Но, как уже отмечено, существуют и такие люди, которые в результате своей фундаментальной моральной установки сочувствуют и готовы помочь своим ближним даже тогда, когда нет никаких личных взаимоотношений или объективной связи. Это не обязательно люди с «добрым сердцем», им также не обязательно должна быть свойственна та располагающая к себе любезность, которая может граничить с неспособностью говорить «нет». Но они воодушевлены желанием поступать нравственно. Такие люди осознают нравственную значимость справедливых требований других людей. Мы имеем в виду сочувствие и благожелательность, свойственные высокомораль ной личности - такой, например, как Сократ. Такая основанная на фундаментальной моральной установке благожелательность выражена у современных людей еще ярче и имеет еще более универсальный характер, поскольку, даже не будучи верующими христианами, они тем не менее вобрали в свое представление о мире нравственного многие христианские элементы. В поведении того, чья благожелательность вызвана добрым сердцем, больше тепла; поведение того, кто находится под контролем своей морали, сознательней, санкционированней, принципиальней. Позиция первого человечней, позиция морально сознательного отчетливо нравственна.
Мы не рассматриваем здесь гуманистический идеал «всеобщей любви к человеку», позицию филантропа. Ибо она является следствием абстрактного идеала и не имеет ничего общего с теплотой, присущей благожелательности от природы доброго сердца. Она еще дальше от любви. В этом случае интерес к другому человеку - это интерес не к индивидууму, а к экземпляру человеческого вида: это интерес не к полноценной личности, а, скорее, к объекту реализации нашего филантропического идеала. Здесь отсутствует подлинная трансценденция, подлинный интерес к «другому». Человек остается в себе самом и своем абстрактном идеале, а благожелательные поступки имеют почти профессиональный характер. Как говорит Достоевский в «Идиоте», «абстрактная любовь к человеку - это почти всегда любовь к самому себе».

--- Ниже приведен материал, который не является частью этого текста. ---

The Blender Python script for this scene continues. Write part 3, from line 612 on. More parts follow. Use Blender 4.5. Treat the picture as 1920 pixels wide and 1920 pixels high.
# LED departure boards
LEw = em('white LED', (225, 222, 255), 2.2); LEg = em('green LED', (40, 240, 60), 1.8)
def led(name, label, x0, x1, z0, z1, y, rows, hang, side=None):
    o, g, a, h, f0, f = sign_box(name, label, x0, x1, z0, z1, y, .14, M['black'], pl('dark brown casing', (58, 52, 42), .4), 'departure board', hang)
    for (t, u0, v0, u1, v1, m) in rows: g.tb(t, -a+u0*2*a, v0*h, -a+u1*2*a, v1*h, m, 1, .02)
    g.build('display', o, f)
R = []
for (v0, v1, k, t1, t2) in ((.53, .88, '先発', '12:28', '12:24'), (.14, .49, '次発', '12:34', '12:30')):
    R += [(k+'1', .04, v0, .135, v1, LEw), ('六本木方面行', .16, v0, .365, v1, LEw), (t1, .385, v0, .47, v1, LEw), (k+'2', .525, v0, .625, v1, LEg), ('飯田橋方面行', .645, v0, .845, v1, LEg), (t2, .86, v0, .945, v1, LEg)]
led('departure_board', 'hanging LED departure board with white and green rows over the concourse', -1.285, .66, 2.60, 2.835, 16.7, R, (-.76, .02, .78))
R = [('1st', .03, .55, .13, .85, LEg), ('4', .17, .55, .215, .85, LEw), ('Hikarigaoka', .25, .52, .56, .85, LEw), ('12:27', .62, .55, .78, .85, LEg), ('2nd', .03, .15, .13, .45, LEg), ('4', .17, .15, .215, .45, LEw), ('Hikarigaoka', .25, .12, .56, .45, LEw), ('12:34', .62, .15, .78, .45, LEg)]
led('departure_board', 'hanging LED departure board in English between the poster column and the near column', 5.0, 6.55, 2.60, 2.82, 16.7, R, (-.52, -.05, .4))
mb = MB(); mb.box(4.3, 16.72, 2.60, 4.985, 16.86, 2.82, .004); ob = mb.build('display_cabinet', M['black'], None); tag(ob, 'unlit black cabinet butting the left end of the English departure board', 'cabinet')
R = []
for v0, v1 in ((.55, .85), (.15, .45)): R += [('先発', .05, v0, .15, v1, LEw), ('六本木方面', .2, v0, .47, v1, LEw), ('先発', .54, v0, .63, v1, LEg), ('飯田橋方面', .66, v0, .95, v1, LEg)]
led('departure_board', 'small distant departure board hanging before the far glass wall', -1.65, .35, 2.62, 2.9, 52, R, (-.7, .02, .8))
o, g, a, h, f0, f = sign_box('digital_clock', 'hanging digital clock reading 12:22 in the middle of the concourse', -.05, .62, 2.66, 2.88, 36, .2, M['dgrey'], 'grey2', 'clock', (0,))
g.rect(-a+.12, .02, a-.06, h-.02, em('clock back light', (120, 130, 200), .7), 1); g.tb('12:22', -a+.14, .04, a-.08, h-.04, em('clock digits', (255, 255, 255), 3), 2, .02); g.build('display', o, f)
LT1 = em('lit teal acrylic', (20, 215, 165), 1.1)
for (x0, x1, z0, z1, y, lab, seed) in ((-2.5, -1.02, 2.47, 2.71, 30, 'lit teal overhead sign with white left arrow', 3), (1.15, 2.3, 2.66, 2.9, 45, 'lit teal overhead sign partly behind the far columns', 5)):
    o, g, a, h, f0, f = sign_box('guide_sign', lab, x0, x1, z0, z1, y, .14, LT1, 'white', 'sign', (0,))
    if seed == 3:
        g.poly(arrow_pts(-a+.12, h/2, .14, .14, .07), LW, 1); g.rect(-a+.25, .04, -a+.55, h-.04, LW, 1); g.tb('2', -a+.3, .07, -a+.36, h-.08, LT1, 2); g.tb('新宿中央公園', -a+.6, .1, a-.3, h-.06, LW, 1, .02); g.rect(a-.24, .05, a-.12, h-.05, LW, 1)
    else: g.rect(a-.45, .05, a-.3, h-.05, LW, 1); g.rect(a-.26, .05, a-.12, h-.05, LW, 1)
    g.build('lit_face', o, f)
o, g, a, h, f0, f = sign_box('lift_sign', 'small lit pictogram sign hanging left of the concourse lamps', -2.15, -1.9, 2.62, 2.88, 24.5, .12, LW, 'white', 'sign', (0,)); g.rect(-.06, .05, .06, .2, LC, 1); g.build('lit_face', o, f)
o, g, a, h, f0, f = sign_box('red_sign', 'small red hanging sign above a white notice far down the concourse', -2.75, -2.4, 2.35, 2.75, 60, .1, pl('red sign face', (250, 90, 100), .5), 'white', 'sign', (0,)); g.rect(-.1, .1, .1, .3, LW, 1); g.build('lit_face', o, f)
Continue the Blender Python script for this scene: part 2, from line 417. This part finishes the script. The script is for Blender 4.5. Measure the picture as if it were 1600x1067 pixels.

Когда мы говорили о внешнем подобии обеих форм «естественной любви к ближнему» и христианской любви к ближнему, то тем самым мы имели в виду, что они, хотя их на первый взгляд и объединяют некоторые общие формальные моменты, тем не менее глубоко различны. При ближайшем рассмотрении глубоко различным оказывается не только все остальное, если отвлечься от этих на первый взгляд общих элементов, - но и сами эти формальные, внешне сходные элементы. Ибо все эти внешне сходные элементы связаны исключительно с категориальным характером любви к ближнему, а не с христианской любовью как caritas.
Во-первых, в обеих формах естественной любви к ближнему, как и в христианской любви к ближнему, речь идет о лицах, с которыми нас не связывают никакие личные отношения, имеющие место в других видах естественной любви. Здесь отсутствуют все мотивы, обычно мотивирующие естественную любовь. С этим тесно связано еще одно: здесь, как и в христианской любви к ближнему, отсутствует тема счастья, которая наличествует во всех остальных видах естественной любви, хотя и в качестве второстепенной.
В-третьих, здесь, как и в христианской любви к ближнему, intentio benevolentiae не является результатом ценностного ответа - оно предвосхищает встречу с ближним. У человека с добрым сердцем интерес к ближнему является следствием его доброты, и эта доброта предшествует встрече с ближним. Это еще отчетливее проявляется у морально сознательного человека. Корнем доброго отношения к ближнему является моральная установка, а не ценностный ответ на его существование, достоинства и красоту, трогающие нашу душу. Моральная фундаментальная установка предшествует встрече с ближним.
И наконец, в обоих видах естественной любви к ближнему можно обнаружить и тематичность нравственного, хотя и в различных формах. Также и в этих видах нравственное по крайней мере гораздо более тематично, чем во всех остальных категориях естественной любви; также и это, прежде всего категориально, приближает их к христианской любви к ближнему.